McLellan denied the Post story, telling reporters Oct. 26 that “absolutely no proposal has been made to Imperial in any form in relation to any fiscal enhancements.”

“We have talked to Imperial because they came to us with the discussions around fiscal enhancements,” she said.

In fact, there is a long, long, lengthy list of things that could or could not be done.

“It is way too soon to see whether this government will choose to take a serious look at a package that is defined as fiscal enhancements.”

McLellan said the government views the project as a private-sector undertaking in cooperation with aboriginal residents and that Ottawa’s support will be confined to its C$500 million commitment to help aboriginal regions along the Mackenzie Valley deal with social and economic challenges spawned by a pipeline.

However, she also said “we’re all committed to making sure that this project takes place.”

“We know that Imperial has talked about fiscal enhancements,” she said. “We have indicated we’re willing to sit down and talk to them about that, but the suggestion that there has been any proposal at any time from us in relation to this project on the fiscal enhancement side is completely false.”

An Imperial spokesman said government equity participation has never been part of the discussions.

But the talk swirls as a crucial deadline for the Mackenzie project approaches.

Imperial has promised to let Canada’s National Energy Board know by Nov. 18 whether it is ready to embark on public hearings by early 2006.

25th anniversary of National Energy Program

It’s widely assumed that a negative message would effectively put an end to hopes of delivering gas from Canada’s Arctic by 2010.

However, the thought of the government galloping to the rescue is never ruled out by an industry that never allows memories of Oct. 28, 1980, to fade.

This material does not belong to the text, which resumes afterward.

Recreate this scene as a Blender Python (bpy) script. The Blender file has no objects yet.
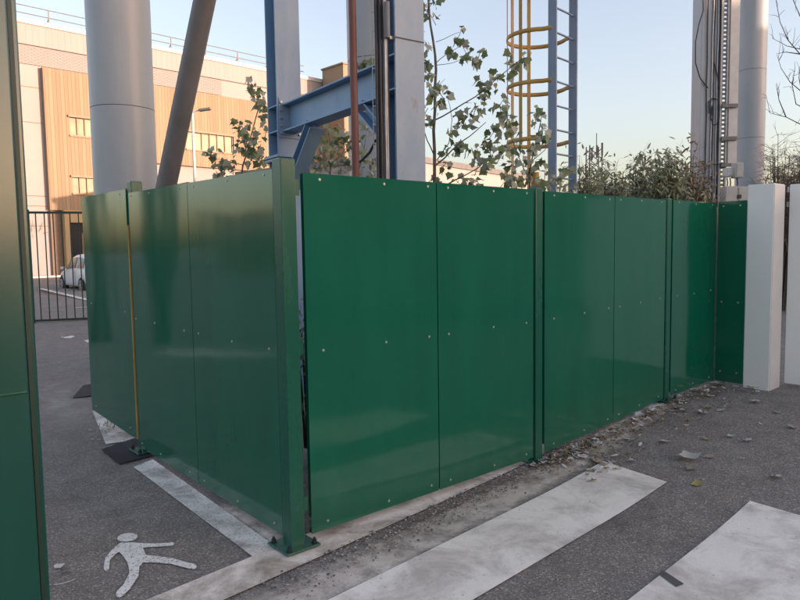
import bpy, math, random
from mathutils import Vector, Matrix
random.seed(7)
V = Vector
S = bpy.context.scene
COL = S.collection
Z = V((0, 0, 1))
# ------------------------------------------------------------------ camera
F = 670.0
PITCH, ROLL, EYE = 4.46, 0.87, 1.55
RM = Matrix.Rotation(math.radians(90 - PITCH), 3, 'X') @ Matrix.Rotation(math.radians(-ROLL), 3, 'Z')
CO = V((0, 0, EYE))
def ray(px, py):
    return (RM @ V(((px - 400) / F, (300 - py) / F, -1.0))).normalized()
def at(px, py, Y):
    """surveyed point: where the sight line through a pixel meets the plane y = Y"""
    d = ray(px, py); return CO + d * (Y / d.y)
def proj(p):
    q = RM.transposed() @ (V(p) - CO)
    return (400 + F * q.x / -q.z, 300 - F * q.y / -q.z)
def onz(px, py, z=0.0):
    d = ray(px, py); return CO + d * ((z - EYE) / d.z)
def onplane(px, py, p, n):
    d = ray(px, py); return CO + d * ((p - CO).dot(n) / d.dot(n))

# fence geometry (plan)
CORNER = onz(291.5, 553)
P3 = onz(538, 456.5)
_pe = at(714, 203, 6.45)
U1 = (_pe - CORNER); U1.z = 0; L1 = U1.length; U1.normalize()
N1 = V((U1.y, -U1.x, 0))              # towards the camera side
P2 = onz(140, 455)
U2 = (P2 - CORNER); U2.z = 0; L2 = U2.length; U2.normalize()
N2 = V((-U2.y, U2.x, 0))
if N2.y > 0: N2 = -N2
def sstep(t):
    t = max(0., min(1., t)); return t * t * (3 - 2 * t)
def G(x, y):
    """height of the gently rising ground"""
    s = (V((x, y, 0)) - CORNER).dot(U1)
    return 0.17 * sstep((s - 1.5) / 3.4)
def ong(px, py, off=0.0):
    z = 0.0
    for _ in range(12):
        p = onz(px, py, z); z = G(p.x, p.y)
    return V((p.x, p.y, z + off))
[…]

That was when a previous Liberal government, in the wake of the second OPEC-induced oil crisis, unveiled the National Energy Program in the name of “security, opportunity and fairness.”

With the Alberta government, then as now, watching its coffers swell with oil money, the government decided to redistribute some of that wealth to other parts of Canada, while regulating prices.

In addition, Canadian-controlled companies were offered 80 cents on every dollar to drill Arctic and East Coast frontier regions; control of the industry would be transferred from foreign (mostly U.S.) companies to Petro-Canada, then a wholly state-owned corporation.

By some estimates, the National Energy Program, before it was dismantled five years later, cost the Alberta government upwards of C$60 billion; U.S.-owned companies beat a retreat across the 49th parallel; thousands of white collar workers and rig hands lost their jobs, with the rig count slumping to 200 from 425; amid mortgage rates of 20 percent, Calgary homes were sold for $1 to buyers willing to pick up the mortgage; and Peter Lougheed, then Alberta’s premier, ordered a cut in oil production until he could negotiate a more reasonable price.

Even if rumors of a government partner in the Mackenzie project are off base, they are never discounted in Alberta.

And there’s enough people still carrying scars from the 1980s to justify their paranoia.